Federal Reserve Bank Chairman Ben S. Bernanke, speaking to the National Association of Home Builders, said that the typical post-recession behavior of the housing market, resurging to help fuel reemployment and rising incomes, has not played out this time and housing remains a key impediment to a recovery.

The chairman reviewed the current state of the housing market, telling the builders of a major imbalance between supply and demand with 1-2/4 million homes currently unoccupied and for sale and 2 million more in the foreclosure process.  At the same time, factors are constraining demand such as a decline in household formation, high unemployment and uncertain job prospects, and wariness about home ownership as an investment.  The availability of credit is another constraint.  This imbalance has been reflected in a drop in home prices of historic proportions.

In contrast, he said, rental markets have strengthened somewhat; vacancy rates have declined, rents have increased, and the construction of apartment buildings has picked up.

Home builders pay close attention to these issues, Bernanke said, but the problems in housing have important implications outside the construction industry.  Foreclosures diminish the value of nearby properties and can directly affect the quality of life in a neighborhood by leading to increases in vandalism or crime.  Declining neighborhoods depress the tax base leading to cutbacks in services and thus a vicious circle which putts neighborhood stabilization further out of reach.

The decline in home prices and consequent loss of owner equity has reduced the ability and willingness of households to spend.  There are estimates that homeowners spend between $3 and $5 less for every $100 of housing value they lose which means the loss of housing wealth may have an impact on the economy of $200 to $375 billion in consumer spending per year.  Low or negative equity also means homeowners cannot tap equity to pay for emergencies or college tuition, sell their homes to move to better job markets, or take advantage of low interest rates by refinancing.

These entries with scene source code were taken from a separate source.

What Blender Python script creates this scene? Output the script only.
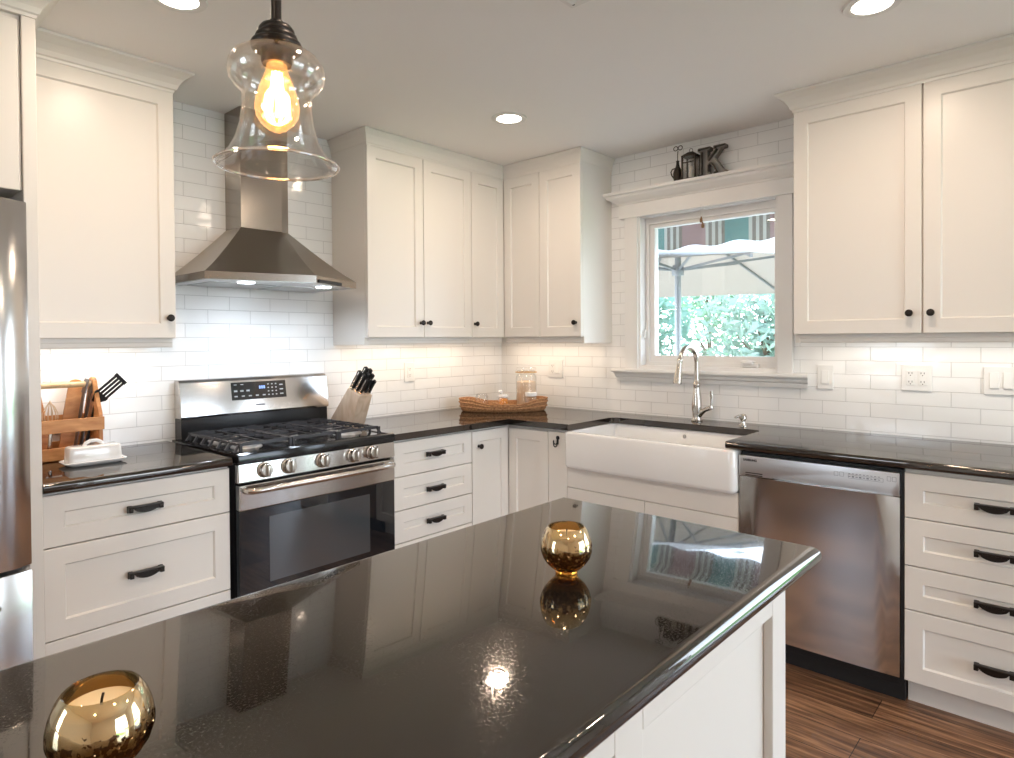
import bpy, bmesh, math, random
from mathutils import Vector, Matrix
random.seed(7)
for o in list(bpy.data.objects): bpy.data.objects.remove(o, do_unlink=True)
S = bpy.context.scene
C = S.collection
PI = math.pi

# ------------------------------------------------------------------ camera
cam_data = bpy.data.cameras.new('camera')
cam = bpy.data.objects.new('camera', cam_data); C.objects.link(cam); S.camera = cam
CAM = Vector((-3.3297, -3.0724, 1.3593)); YAW, PITCH, ROLL, FPX = 0.83412, -0.01243, -0.006612, 642.957
fwd = Vector((math.sin(YAW)*math.cos(PITCH), math.cos(YAW)*math.cos(PITCH), math.sin(PITCH)))
rt = Vector((math.cos(YAW), -math.sin(YAW), 0)); upv = rt.cross(fwd)
rt2 = rt*math.cos(ROLL) + upv*math.sin(ROLL); up2 = -rt*math.sin(ROLL) + upv*math.cos(ROLL)
M = Matrix((rt2, up2, -fwd)).transposed().to_4x4(); M.translation = CAM
cam.matrix_world = M
cam_data.sensor_fit = 'HORIZONTAL'; cam_data.sensor_width = 36
cam_data.lens = 36*FPX/1014; cam_data.shift_y = -31.556/1014; cam_data.clip_start = 0.02

# ------------------------------------------------------------------ world, sun, colour management
S.view_settings.view_transform = 'Standard'; S.view_settings.look = 'None'
S.view_settings.gamma = 1.0; S.view_settings.use_curve_mapping = False
S.view_settings.exposure = 0.32
W = bpy.data.worlds.new('sky'); S.world = W; W.use_nodes = True
wn = W.node_tree.nodes; wl = W.node_tree.links
bg = wn['Background']; bg.inputs['Strength'].default_value = 8.0
tc = wn.new('ShaderNodeTexCoord'); sx = wn.new('ShaderNodeSeparateXYZ'); rp = wn.new('ShaderNodeValToRGB')
wl.new(tc.outputs['Generated'], sx.inputs[0]); wl.new(sx.outputs['Z'], rp.inputs[0]); wl.new(rp.outputs[0], bg.inputs['Color'])
rp.color_ramp.elements[0].position = 0.0; rp.color_ramp.elements[0].color = (0.80, 0.90, 1.0, 1)
rp.color_ramp.elements[1].position = 0.6; rp.color_ramp.elements[1].color = (0.50, 0.72, 1.0, 1)

def lamp(name, kind, loc, energy, color=(1, 1, 1), direction=(0, 0, -1), size=0.1, size_y=None, spread=PI, spot=1.2, blend=.6, shape=None):
    d = bpy.data.lights.new(name, kind); d.energy = energy; d.color = color
    if kind == 'AREA':
        d.shape = shape or ('RECTANGLE' if size_y else 'DISK'); d.size = size
        if size_y: d.size_y = size_y
        d.spread = spread
    elif kind == 'SPOT':
        d.spot_size = spot; d.spot_blend = blend; d.shadow_soft_size = size
    elif kind == 'POINT': d.shadow_soft_size = size
    elif kind == 'SUN': d.angle = 0.02
    o = bpy.data.objects.new(name, d); C.objects.link(o); o.location = loc
    o.rotation_euler = Vector(direction).to_track_quat('-Z', 'Y').to_euler()
    return o

lamp('sun', 'SUN', (0, 0, 10), 6.0, (1, .96, .9), (.35, -.55, -.9))
# daylight that comes in through the glass doors, the left window and the sink window
for nm, loc, d_, w_, h_ in (('doors_portal', (-1.4, -5.6, 1.05), (0, 1, 0), 1.9, 2.1), ('left_window_portal', (-5.5, -1.35, 1.525), (1, 0, 0), .8, 1.15), ('side_door_portal', (0.0, -4.3, 1.03), (-1, 0, 0), 1.2, 2.05), ('sink_window_portal', (0.0, -1.505, 1.635), (-1, 0, 0), .8, .89)):
    o = lamp(nm, 'AREA', loc, 1, (1, 1, 1), d_, w_, h_); o.data.cycles.is_portal = True
# strips under the wall cabinets
WARM = (1, .80, .60); SOFT = (1, .90, .78); CANW = (1, .79, .61)
lamp('strip_light_range_wall', 'AREA', (-.86, -.14, 1.352), 1.9, WARM, (0, 0, -1), .95, .05)
lamp('strip_light_corner', 'AREA', (-.14, -.5, 1.352), 1.3, WARM, (0, 0, -1), .05, .75)
lamp('strip_light_left', 'AREA', (-2.56, -.14, 1.352), 1.1, SOFT, (0, 0, -1), .48, .05)
lamp('strip_light_right', 'AREA', (-.14, -2.58, 1.352), 1.5, SOFT, (0, 0, -1), .05, .95)

# ------------------------------------------------------------------ materials
def nt(m): m.use_nodes = True; return m.node_tree.nodes, m.node_tree.links, m.node_tree.nodes['Principled BSDF']
def lin(c): return tuple(((x/255)/12.92 if x/255 <= .04045 else ((x/255+.055)/1.055)**2.4) for x in c) + (1,)
def mat(name, col, rough=.5, metal=0, spec=.5, coat=0, trans=0, ior=1.45, emit=None, estr=0, bump=None, rvar=None):
    m = bpy.data.materials.new(name); n, l, b = nt(m)
    b.inputs['Base Color'].default_value = tuple(col[:3]) + (1,)
    b.inputs['Roughness'].default_value = rough; b.inputs['Metallic'].default_value = metal
    b.inputs['Specular IOR Level'].default_value = spec; b.inputs['Coat Weight'].default_value = coat
    b.inputs['Coat Roughness'].default_value = .04
    b.inputs['Transmission Weight'].default_value = trans; b.inputs['IOR'].default_value = ior
    if emit: b.inputs['Emission Color'].default_value = tuple(emit) + (1,); b.inputs['Emission Strength'].default_value = estr
    if bump:   # (scale xyz, strength, distance)
        t = n.new('ShaderNodeTexCoord'); mp = n.new('ShaderNodeMapping'); no = n.new('ShaderNodeTexNoise'); bp = n.new('ShaderNodeBump')
        mp.inputs['Scale'].default_value = bump[0]; no.inputs['Scale'].default_value = 1; no.inputs['Detail'].default_value = 3
        bp.inputs['Strength'].default_value = bump[1]; bp.inputs['Distance'].default_value = bump[2]
        l.new(t.outputs['Object'], mp.inputs[0]); l.new(mp.outputs[0], no.inputs['Vector']); l.new(no.outputs['Fac'], bp.inputs['Height']); l.new(bp.outputs[0], b.inputs['Normal'])
    return m

def thin_glass(name, tint=(1, 1, 1), edge=.45, base=.03, rough=.0, haze=0, glow=None):
    m = bpy.data.materials.new(name); m.use_nodes = True; n, l = m.node_tree.nodes, m.node_tree.links
    n.clear(); out = n.new('ShaderNodeOutputMaterial'); mx = n.new('ShaderNodeMixShader'); tr = n.new('ShaderNodeBsdfTransparent'); gl = n.new('ShaderNodeBsdfGlossy')
    lw = n.new('ShaderNodeLayerWeight'); mr = n.new('ShaderNodeMapRange')
    lw.inputs['Blend'].default_value = .35
    mr.inputs['From Min'].default_value = 0; mr.inputs['From Max'].default_value = 1; mr.inputs['To Min'].default_value = base; mr.inputs['To Max'].default_value = edge
    tr.inputs['Color'].default_value = tuple(tint) + (1,); gl.inputs['Roughness'].default_value = rough
    refl = gl
    if haze:
        tl = n.new('ShaderNodeBsdfTranslucent'); df = n.new('ShaderNodeBsdfDiffuse'); m1 = n.new('ShaderNodeMixShader'); m2 = n.new('ShaderNodeMixShader')
        m1.inputs[0].default_value = .5; m2.inputs[0].default_value = haze
        l.new(tl.outputs[0], m1.inputs[1]); l.new(df.outputs[0], m1.inputs[2]); l.new(gl.outputs[0], m2.inputs[1]); l.new(m1.outputs[0], m2.inputs[2]); refl = m2
    l.new(lw.outputs['Facing'], mr.inputs['Value']); l.new(mr.outputs[0], mx.inputs[0]); l.new(tr.outputs[0], mx.inputs[1]); l.new(refl.outputs[0], mx.inputs[2]); fin = mx
    if glow:
        em = n.new('ShaderNodeEmission'); em.inputs['Color'].default_value = tuple(glow[:3]) + (1,); em.inputs['Strength'].default_value = glow[3]; ad = n.new('ShaderNodeAddShader')
        l.new(mx.outputs[0], ad.inputs[0]); l.new(em.outputs[0], ad.inputs[1]); fin = ad
    l.new(fin.outputs[0], out.inputs[0])
    return m

def tile_mat():
    m = bpy.data.materials.new('white_glossy_tile'); n, l, b = nt(m)
    uv = n.new('ShaderNodeUVMap'); uv.uv_map = 'UVMap'
    br = n.new('ShaderNodeTexBrick'); l.new(uv.outputs[0], br.inputs['Vector'])
    br.offset = .5; br.offset_frequency = 2; br.squash = 1
    br.inputs['Scale'].default_value = 1; br.inputs['Brick Width'].default_value = .2068; br.inputs['Row Height'].default_value = .0648
    br.inputs['Mortar Size'].default_value = .0013; br.inputs['Mortar Smooth'].default_value = .25; br.inputs['Bias'].default_value = 0
    br.inputs['Color1'].default_value = (.88, .875, .865, 1); br.inputs['Color2'].default_value = (.85, .845, .835, 1); br.inputs['Mortar'].default_value = (.62, .61, .60, 1)
    l.new(br.outputs['Color'], b.inputs['Base Color'])
    b.inputs['Roughness'].default_value = .13; b.inputs['Specular IOR Level'].default_value = .55
    no = n.new('ShaderNodeTexNoise'); no.inputs['Scale'].default_value = 14; no.inputs['Detail'].default_value = 1; l.new(uv.outputs[0], no.inputs['Vector'])
    iv = n.new('ShaderNodeMath'); iv.operation = 'MULTIPLY'; iv.inputs[1].default_value = -1.0; l.new(br.outputs['Fac'], iv.inputs[0])
    b1 = n.new('ShaderNodeBump'); b1.inputs['Strength'].default_value = .8; b1.inputs['Distance'].default_value = .002; l.new(iv.outputs[0], b1.inputs['Height'])
    b2 = n.new('ShaderNodeBump'); b2.inputs['Strength'].default_value = .3; b2.inputs['Distance'].default_value = .006; l.new(no.outputs['Fac'], b2.inputs['Height'])
    l.new(b1.outputs[0], b2.inputs['Normal']); l.new(b2.outputs[0], b.inputs['Normal'])
    return m

def granite_mat():
    m = bpy.data.materials.new('black_polished_granite'); n, l, b = nt(m)
    t = n.new('ShaderNodeTexCoord'); no = n.new('ShaderNodeTexNoise'); no.inputs['Scale'].default_value = 420; no.inputs['Detail'].default_value = 2
    l.new(t.outputs['Object'], no.inputs['Vector'])
    r = n.new('ShaderNodeValToRGB'); l.new(no.outputs['Fac'], r.inputs[0])
    e = r.color_ramp.elements; e[0].position = .35; e[0].color = (.007, .006, .005, 1); e[1].position = .80; e[1].color = (.055, .045, .038, 1)
    x = e.new(.6); x.color = (.012, .010, .009, 1)
    l.new(r.outputs[0], b.inputs['Base Color'])
    r2 = n.new('ShaderNodeMapRange'); l.new(no.outputs['Fac'], r2.inputs['Value'])
    r2.inputs['From Min'].default_value = .50; r2.inputs['From Max'].default_value = .72; r2.inputs['To Min'].default_value = .025; r2.inputs['To Max'].default_value = .20
    l.new(r2.outputs[0], b.inputs['Roughness'])
    b.inputs['Specular Tint'].default_value = (1, .90, .83, 1); b.inputs['IOR'].default_value = 1.9; b.inputs['Specular IOR Level'].default_value = .5
    return m

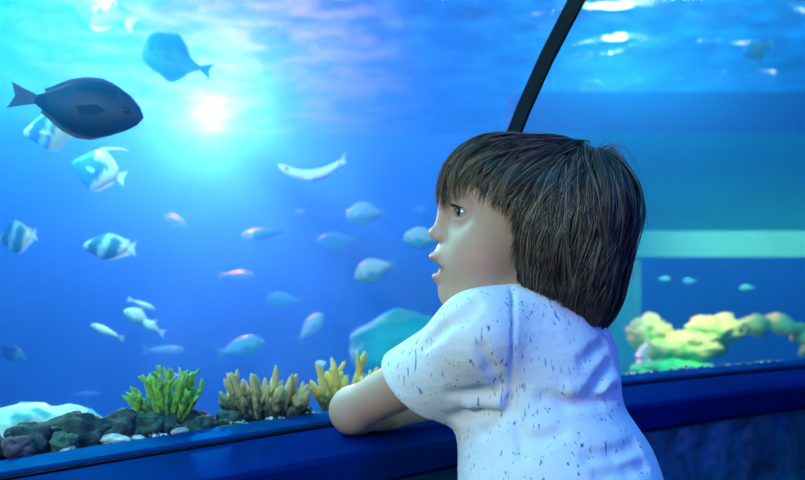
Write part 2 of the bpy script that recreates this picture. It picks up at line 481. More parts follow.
# eyes
def uv_ball(name, c, r, cols, mat, parent, fwd=Vector((-1, 0, 0)), nu=32, nv=24):
    q = fwd.to_track_quat('Z', 'Y'); Vv = []; Fc = []; cc = []
    for i in range(nv + 1):
        th = PI * i / nv
        for j in range(nu):
            ph = 2 * PI * j / nu
            p = Vector((math.sin(th) * math.cos(ph), math.sin(th) * math.sin(ph), math.cos(th)))
            rr = r * (1.0 + (.07 * max(0, 1 - (th / .62) ** 2) if th < .62 else 0))
            Vv.append(Vector(c) + (q @ p) * rr)
            cc.append(cols(th))
    for i in range(nv):
        for j in range(nu):
            Fc.append((i * nu + j, (i + 1) * nu + j, (i + 1) * nu + (j + 1) % nu, i * nu + (j + 1) % nu))
    o = mesh_obj(name, Vv, Fc, mat, parent)
    a = o.data.color_attributes.new('tint', 'FLOAT_COLOR', 'POINT')
    a.data.foreach_set('color', np.array([c4(x_) for x_ in cc], np.float32).ravel())
    return o
t = NT('eyeball')
va = t.n('Attribute', attribute_name='tint')
M_eye = t.surf(t.n('BsdfPrincipled', {'Base Color': va.outputs['Color'], 'Roughness': .08, 'Coat Weight': 1.0}).outputs[0])
def ecol(th):
    return (.004, .003, .004) if th < .26 else ((.035, .02, .014) if th < .58 else (.42, .44, .45))
M_lash = simple('dark_lash', (.012, .008, .006), .5)
def tube_mesh(lines, ns=3):                       # lines: list of (points, radii)
    Vs = []; Qs = []; off = 0
    for P, rr in lines:
        P = np.asarray(P, float); n = len(P)
        T = np.gradient(P, axis=0); T /= np.linalg.norm(T, axis=1)[:, None] + 1e-9
        ref = np.array([.3, 1, .2]) if abs(T[:, 1]).mean() < .8 else np.array([1, 0, .2])
        A_ = np.cross(T, ref); A_ /= np.linalg.norm(A_, axis=1)[:, None] + 1e-9
        B_ = np.cross(T, A_)
        an = np.arange(ns) * 2 * PI / ns
        ring = P[:, None, :] + (A_[:, None, :] * np.cos(an)[None, :, None] + B_[:, None, :] * np.sin(an)[None, :, None]) * np.asarray(rr)[:, None, None]
        Vs.append(ring.reshape(-1, 3))
        i, j = np.meshgrid(np.arange(n - 1), np.arange(ns), indexing='ij'); i = i.ravel(); j = j.ravel()
        Qs.append(np.stack([i * ns + j, i * ns + (j + 1) % ns, (i + 1) * ns + (j + 1) % ns, (i + 1) * ns + j], -1) + off)
        off += n * ns
    return np.concatenate(Vs), np.concatenate(Qs)
for s_ in (-1, 1):
    ec = H(463.2, 213.2, 22 * s_)
    uv_ball('eye', ec, 8.0 * u1, ecol, M_eye, boy, Vector((-1, .42 * s_, .04)).normalized())
    lines = []
    for q in range(26):
        f_ = q / 25
        a = .55 * s_ + (f_ - .5) * 2.2                        # around the lid edge
        p0 = ec + Vector((-9.0 * u1 * math.cos(a * .75) * .98, (6.5 * math.sin(a * .8) - 1 * 0) * u1, (5.4 - .9 * (a - .5 * s_) ** 2) * u1))
        p1 = p0 + Vector((-3.2, 1.2 * math.sin(a), .6)) * u1; p2 = p1 + Vector((-2.4, 1.2 * math.sin(a), 2.2)) * u1
        lines.append(([p0, p1, p2], [0.00050, .0004, .0001]))
    Vl, Ql = tube_mesh(lines)
    np_mesh_obj('eyelashes', Vl, Ql, M_lash, boy)
    lines = []
    for q in range(60):
        f_ = rnd.random()
        p0 = H(450 + 14 * f_, 200.5 - 3.5 * math.sin(f_ * 2.6) + rnd.uniform(-1, 1), (12 + 17 * f_) * s_)
        Pn = np.array([p0]); p0 = Vector(p0)
        # drop onto the skin along y
        ys = np.linspace(-.02, .02, 41)
        xs = np.array([[p0.x, p0.y + y_, p0.z] for y_ in ys]); val = bg_.sample(xs)
        k_ = int(np.argmin(np.abs(val))); p0 = Vector(xs[k_]) 
        lines.append(([p0, p0 + Vector((.0012, .0006 * s_, .0009)), p0 + Vector((.003, .0016 * s_, .0008))], [.0003, .00025, .0001]))
    Vl, Ql = tube_mesh(lines)
    np_mesh_obj('eyebrow', Vl, Ql, M_lash, boy)

# shirt
def sculpt_shirt():
    h = .0022
    g = Grid(axis([(-.03, .32, h)]), axis([(.80, 1.18, h)]), axis([(CZ - .45, CZ - .02, .0022)]))
    ax = (elL - shL).normalized()
    e1 = shL + ax * .106
    g.cap(shL, e1 + ax * .03 + Vector((0, 0, -.006)), .045, .044, .022); g.cap(shL + ax * .04 + Vector((.01, 0, -.02)), e1 + Vector((.006, 0, -.016)), .036, .040, .02)
    axr = (elR - shR).normalized(); e2 = shR + axr * .11
    g.cap(shR, e2 + axr * .03, .035, .036, .02)
    g.plane(e1, ax + Vector((-.0, 0, -.42)), .085); g.plane(e2, axr, .07)
    o = .012
    g.ell(chest - Up * .015 + Vector((-.008, 0, 0)), (.086, .074, .090), .04, B=TB); g.ell(belly + Vector((-.004, 0, -.01)), (.118, .104, .10), .05, B=TB)
    g.ell(pelvis + Vector((0, 0, .0)), (.135, .118, .11), .05, B=TB)
    g.cap(shL + Vector((.0, 0, .010)), neck0 + Vector((-.02, -.03, .012)), .043, .043, .03); g.cap(shR, neck0, .034, .040, .03)
    # upper back
    g.ell(chest - Fv * .02 + Vector((.002, 0, .025)), (.074, .055, .066), .03, B=TB)
    # folds
    def fold(pts, r, depth, k=.012):              # raised soft roll
        for a, b in zip(pts[:-1], pts[1:]): g.cap(a, b, r, r, k)
    def groove(pts, r, k=.010):
        for a, b in zip(pts[:-1], pts[1:]): g.cap(a, b, r, r, k, 'sub')
    g0 = Grid(g.x, g.y, g.z); g0.f = g.f.copy()
    def surf(px, py, off=0):                      # point on the shirt in direction (px, py)
        Ys = np.linspace(.85, 1.1, 200); P = np.array([pv(px, py, y) for y in Ys])
        vv = g0.sample(P); i_ = np.argmax(vv < 0)
        p = Vector(P[i_]); return p + Vector((0, -off, 0))
    def gl(pl, r, off, sub=True, k=.010):
        pts = [surf(*q, off) for q in pl]
        (groove if sub else fold)(pts, r, k) if sub else fold(pts, r, 0, k)
    # folds that radiate from the armpit
    gl([(500, 413), (478, 410), (455, 418)], .006, .0035); gl([(505, 402), (480, 392), (450, 395)], .004, .0030)
    gl([(492, 424), (484, 432)], .004, .003); gl([(512, 410), (520, 432), (522, 455)], .004, .003)
    gl([(508, 396), (492, 370), (482, 350)], .004, .0032); gl([(505, 392), (498, 402), (470, 404)], .004, -.001, False)
    gl([(462, 316), (440, 330), (425, 345)], .004, .0032); gl([(475, 305), (462, 318)], .004, .0032)
    # folds across the back
    gl([(618, 390), (600, 398), (565, 402), (545, 398)], .006, .0048); gl([(615, 380), (600, 386), (570, 390)], .005, -.0025, False)
    gl([(636, 444), (615, 452), (590, 455)], .006, .005); gl([(610, 364), (600, 382), (590, 392)], .005, .004)
    gl([(604, 345), (596, 352), (585, 362)], .005, .004); gl([(560, 432), (540, 440), (525, 438)], .005, .0042)
    gl([(645, 464), (630, 470), (600, 474)], .005, .004)
    gl([(575, 300), (592, 318), (606, 330)], .004, .0035)
    # sleeve seam (armhole)
    gl([(512, 287), (514, 310), (514, 335), (513, 360), (512, 385), (510, 402)], .0020, .0019, k=.004)
    # cut sleeve mouths, hollow them
    g.cap(e1 + ax * .004, e1 + ax * .05, .0345, .040, .004, 'sub')
    g.cap(e2 - axr * .022, e2 + axr * .05, .034, .036, .004, 'sub')
    # neck opening
    g.cap(neck0 + Vector((-.002, .002, .012)), neck1, .043, .050, .006, 'sub')
    # hem
    g.plane(pelvis + Vector((0, 0, -.055)), (0, 0, -1), .25)
    g.ell(pelvis + Vector((0, 0, -.055)), (.108, .092, .03), .004, 'sub', B=TB)
    return g, e1, ax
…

Returning to the subject of mortgage credit, Bernanke said home mortgage credit has contracted about 13 percent since its peak in 2007.  "In prior recoveries," he said, "mortgage credit had begun to grow four years after the business cycle peak--but not this time around."  Much of this is a reaction by lenders to the fallout from earlier lax standards, but current practices may be limiting or preventing lending even to creditworthy households.  Some lenders are reluctant to loan even to borrowers who could meet the underwriting standards of the government-sponsored enterprises (GSEs).  "Indeed, fewer than half of lenders are offering mortgages to borrowers with a FICO score of 620 and a down payment of 10 percent, even though such loans could be within the GSE purchase parameters."   Bernanke said this may be because of the difficulty of obtaining private mortgage insurance or a concern on the part of lenders about representations and warranties.  Another reason for tight lending is that private label mortgage securitizations have virtually disappeared which may have discouraged lenders from originating loans that don't exactly fit GSE or FHA criteria.

Tight credit has disproportionately affected lending to first-time homebuyers which has dropped dramatically.  Younger households are taking out mortgages at lower rates than 10 years ago, well before prices began their run-up.  First-time buyers are an important source of incremental housing demand so this affects house prices and construction and may also prevent existing homeowners from buying up.

Tight money has implications for monetary policy as well and Federal Reserve actions to put downward pressure on longer term rates and to improve financial conditions have had less effect on both the housing sector and overall economic activity than they otherwise would have.

Policymakers have been focusing on refinancing borrowers, loan modifications, and other ways to prevent more foreclosures which is important but not all foreclosures can be prevented and there has been increased focus on reducing the overhang of empty and foreclosed homes.

Bernanke said with home prices falling and rents rising, it could make sense in some markets to turn foreclosed homes into rental properties.  The Federal Reserve calculates that most REO properties in metropolitan areas are in neighborhoods with median house values and incomes similar to those in the area as a whole and tend to commutable to where jobs are.  A financial comparison of annual cash flows from renting properties to discounted sales of REO suggests that some lenders might come out ahead renting rather than selling some of their properties.

In addition, keeping paying tenants in home, including leasing to former owners could be the best way to maintain property values and the quality of neighborhoods and appropriately structured REO-to-rental programs could help some involuntary renters become owners again.

Such rental programs have drawbacks.  Bulk selling to investors can present financing problems, some properties are in too poor condition to be attractive, and it may be difficult to put together sufficiently large clusters of properties to allow for economies of scale in their management but Bernanke pointed to a number of cities where appropriate conditions exist.

Land banks are another option for foreclosed houses with low value or in poor condition.  Land banks have the ability to purchase and sell real estate, clear titles, accept donated properties, rehabilitate properties for resale or rental or even demolish the structure.  Not all states have passed legislation to permit land banks and most existing ones lack the resources to keep pace with the number of low value properties in the current market.

Bernanke concluded by saying that we need to continue to develop and implement policies that will help housing get back on its feet.  Sustained efforts to address the many interlocking factors hold the market back will pay dividends in the long run.